School of rock

So you wanna be a rock star? Who doesn’t? Before you start collecting groupies, working on your rehab publicity and paying somebody to sort out all the greens from a bag of M&Ms, you should probably learn to play a few notes on the guitar. No worries, here’s everything you’ll need to have a sold-out stadium chanting “Freebird” in no time!




Fretlight Vintage Electric Guitar
Otek Music Systems

Quite possibly the coolest music technology to emerge in years, the Fretlight Vintage Electric Guitar brings music lessons into the Space Age for $499.95. Produced by Reno’s own Optek Music Systems, the Fretlight has 132 LED lights placed into the fretboard of the guitar. When synced with your computer via a USB cable, the notes light up on the fret board during your lessons showing you exactly where to place your fingers and how long to hold the note. The first 30 lessons, which are included with the guitar, are self-paced and very easy to understand, so even a complete novice can follow along. The best part is, when the guitar isn’t connected to the computer, it’s completely indistinguishable from a normal electric guitar. So once you’ve learned to shred, you can take the stage and not lose any rock cred.

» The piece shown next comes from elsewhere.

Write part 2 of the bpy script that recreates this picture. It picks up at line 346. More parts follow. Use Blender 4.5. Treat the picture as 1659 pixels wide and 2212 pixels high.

Electric Guitar for Beginners DVDs

Homespun Videos

Until you know the guitar is something you want to pursue and not just a fleeting dream, you should find an inexpensive means of practicing. A DVD series, such as this one taught by Adam Traum, will give you the basics. Homespun Videos could have made the format more user-friendly and fun, but it works for what it is. You’ll have to deal with monotone instructions and the need to constantly pause the tutorials as it plays on your TV, but you can’t beat it for $29.95.




Guitar Hero 2

Red Octane

To be a rock star you need flair, you need arrogance, and you need to kick some musical ass. Enter “Guitar Hero 2” for Xbox 360. Instead of a basic controller, players use a guitar with five buttons on the neck to strum out the notes in rhythm with famous rock songs. Quite simply, it’s addicting. The game offers free play, a career mode and a two-player mode so you can go head-to-head against a fellow headbanger. Sure, after 300 caffeine-driven hours at the helm, you still won’t be able to play a scale on a real guitar, but you’ll be able to fake Kansas’ “Wayward Son” in true rock-star style for $89.99.